Task brief
Please return the full listing below without altering anything.

● ● ● ● ● ● ●

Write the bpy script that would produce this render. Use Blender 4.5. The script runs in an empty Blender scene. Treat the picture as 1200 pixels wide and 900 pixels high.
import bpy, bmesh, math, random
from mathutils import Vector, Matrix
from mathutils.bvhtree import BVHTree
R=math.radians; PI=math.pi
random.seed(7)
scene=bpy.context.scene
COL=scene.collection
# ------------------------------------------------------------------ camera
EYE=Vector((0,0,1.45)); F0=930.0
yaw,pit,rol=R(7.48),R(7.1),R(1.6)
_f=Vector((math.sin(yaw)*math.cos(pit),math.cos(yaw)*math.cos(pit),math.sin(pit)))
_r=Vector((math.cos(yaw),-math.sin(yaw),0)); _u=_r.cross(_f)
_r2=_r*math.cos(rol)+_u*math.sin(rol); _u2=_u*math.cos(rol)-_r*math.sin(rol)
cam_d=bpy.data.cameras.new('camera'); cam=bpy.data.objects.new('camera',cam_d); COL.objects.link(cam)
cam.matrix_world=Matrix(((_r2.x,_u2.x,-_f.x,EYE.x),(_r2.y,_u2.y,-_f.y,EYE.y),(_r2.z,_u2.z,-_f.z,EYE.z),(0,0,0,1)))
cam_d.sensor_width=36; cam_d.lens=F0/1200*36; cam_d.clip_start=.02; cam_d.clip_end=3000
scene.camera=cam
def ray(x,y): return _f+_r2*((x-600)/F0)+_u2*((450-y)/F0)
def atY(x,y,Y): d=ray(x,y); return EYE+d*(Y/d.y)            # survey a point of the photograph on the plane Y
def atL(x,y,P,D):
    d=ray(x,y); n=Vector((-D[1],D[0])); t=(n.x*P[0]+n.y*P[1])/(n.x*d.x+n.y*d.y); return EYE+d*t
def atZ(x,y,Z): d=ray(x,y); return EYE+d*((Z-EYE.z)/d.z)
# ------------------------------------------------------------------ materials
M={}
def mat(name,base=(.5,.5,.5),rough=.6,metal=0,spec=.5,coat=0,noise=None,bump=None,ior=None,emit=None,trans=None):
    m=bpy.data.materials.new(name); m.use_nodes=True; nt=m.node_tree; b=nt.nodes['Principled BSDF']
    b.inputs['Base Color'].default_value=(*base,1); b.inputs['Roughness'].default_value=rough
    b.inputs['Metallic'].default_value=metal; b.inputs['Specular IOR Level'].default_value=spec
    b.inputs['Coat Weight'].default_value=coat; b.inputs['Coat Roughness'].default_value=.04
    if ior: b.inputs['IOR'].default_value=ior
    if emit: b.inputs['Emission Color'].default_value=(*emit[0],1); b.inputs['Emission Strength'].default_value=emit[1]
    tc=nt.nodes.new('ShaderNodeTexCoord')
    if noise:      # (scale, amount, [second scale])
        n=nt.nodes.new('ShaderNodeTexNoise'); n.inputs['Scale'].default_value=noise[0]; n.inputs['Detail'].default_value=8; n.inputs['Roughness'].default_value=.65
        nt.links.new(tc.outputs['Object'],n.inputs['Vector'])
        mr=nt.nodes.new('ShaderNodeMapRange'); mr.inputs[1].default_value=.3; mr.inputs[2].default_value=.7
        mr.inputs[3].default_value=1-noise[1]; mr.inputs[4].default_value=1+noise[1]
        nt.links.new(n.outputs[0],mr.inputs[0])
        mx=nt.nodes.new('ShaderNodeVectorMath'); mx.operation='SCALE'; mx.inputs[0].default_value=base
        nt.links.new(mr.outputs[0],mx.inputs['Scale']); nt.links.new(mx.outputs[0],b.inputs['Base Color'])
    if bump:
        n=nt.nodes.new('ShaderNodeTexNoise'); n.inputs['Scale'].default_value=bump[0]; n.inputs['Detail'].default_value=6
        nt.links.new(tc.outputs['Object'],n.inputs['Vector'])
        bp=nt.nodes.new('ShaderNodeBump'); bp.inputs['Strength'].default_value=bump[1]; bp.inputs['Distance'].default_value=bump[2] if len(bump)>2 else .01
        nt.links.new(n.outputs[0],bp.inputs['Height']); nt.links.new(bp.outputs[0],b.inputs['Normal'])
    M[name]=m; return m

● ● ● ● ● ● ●

Complete answer
Write the bpy script that would produce this render. Use Blender 4.5. The script runs in an empty Blender scene. Treat the picture as 1200 pixels wide and 900 pixels high.
import bpy, bmesh, math, random
from mathutils import Vector, Matrix
from mathutils.bvhtree import BVHTree
R=math.radians; PI=math.pi
random.seed(7)
scene=bpy.context.scene
COL=scene.collection
# ------------------------------------------------------------------ camera
EYE=Vector((0,0,1.45)); F0=930.0
yaw,pit,rol=R(7.48),R(7.1),R(1.6)
_f=Vector((math.sin(yaw)*math.cos(pit),math.cos(yaw)*math.cos(pit),math.sin(pit)))
_r=Vector((math.cos(yaw),-math.sin(yaw),0)); _u=_r.cross(_f)
_r2=_r*math.cos(rol)+_u*math.sin(rol); _u2=_u*math.cos(rol)-_r*math.sin(rol)
cam_d=bpy.data.cameras.new('camera'); cam=bpy.data.objects.new('camera',cam_d); COL.objects.link(cam)
cam.matrix_world=Matrix(((_r2.x,_u2.x,-_f.x,EYE.x),(_r2.y,_u2.y,-_f.y,EYE.y),(_r2.z,_u2.z,-_f.z,EYE.z),(0,0,0,1)))
cam_d.sensor_width=36; cam_d.lens=F0/1200*36; cam_d.clip_start=.02; cam_d.clip_end=3000
scene.camera=cam
def ray(x,y): return _f+_r2*((x-600)/F0)+_u2*((450-y)/F0)
def atY(x,y,Y): d=ray(x,y); return EYE+d*(Y/d.y)            # survey a point of the photograph on the plane Y
def atL(x,y,P,D):
    d=ray(x,y); n=Vector((-D[1],D[0])); t=(n.x*P[0]+n.y*P[1])/(n.x*d.x+n.y*d.y); return EYE+d*t
def atZ(x,y,Z): d=ray(x,y); return EYE+d*((Z-EYE.z)/d.z)
# ------------------------------------------------------------------ materials
M={}
def mat(name,base=(.5,.5,.5),rough=.6,metal=0,spec=.5,coat=0,noise=None,bump=None,ior=None,emit=None,trans=None):
    m=bpy.data.materials.new(name); m.use_nodes=True; nt=m.node_tree; b=nt.nodes['Principled BSDF']
    b.inputs['Base Color'].default_value=(*base,1); b.inputs['Roughness'].default_value=rough
    b.inputs['Metallic'].default_value=metal; b.inputs['Specular IOR Level'].default_value=spec
    b.inputs['Coat Weight'].default_value=coat; b.inputs['Coat Roughness'].default_value=.04
    if ior: b.inputs['IOR'].default_value=ior
    if emit: b.inputs['Emission Color'].default_value=(*emit[0],1); b.inputs['Emission Strength'].default_value=emit[1]
    tc=nt.nodes.new('ShaderNodeTexCoord')
    if noise:      # (scale, amount, [second scale])
        n=nt.nodes.new('ShaderNodeTexNoise'); n.inputs['Scale'].default_value=noise[0]; n.inputs['Detail'].default_value=8; n.inputs['Roughness'].default_value=.65
        nt.links.new(tc.outputs['Object'],n.inputs['Vector'])
        mr=nt.nodes.new('ShaderNodeMapRange'); mr.inputs[1].default_value=.3; mr.inputs[2].default_value=.7
        mr.inputs[3].default_value=1-noise[1]; mr.inputs[4].default_value=1+noise[1]
        nt.links.new(n.outputs[0],mr.inputs[0])
        mx=nt.nodes.new('ShaderNodeVectorMath'); mx.operation='SCALE'; mx.inputs[0].default_value=base
        nt.links.new(mr.outputs[0],mx.inputs['Scale']); nt.links.new(mx.outputs[0],b.inputs['Base Color'])
    if bump:
        n=nt.nodes.new('ShaderNodeTexNoise'); n.inputs['Scale'].default_value=bump[0]; n.inputs['Detail'].default_value=6
        nt.links.new(tc.outputs['Object'],n.inputs['Vector'])
        bp=nt.nodes.new('ShaderNodeBump'); bp.inputs['Strength'].default_value=bump[1]; bp.inputs['Distance'].default_value=bump[2] if len(bump)>2 else .01
        nt.links.new(n.outputs[0],bp.inputs['Height']); nt.links.new(bp.outputs[0],b.inputs['Normal'])
    M[name]=m; return m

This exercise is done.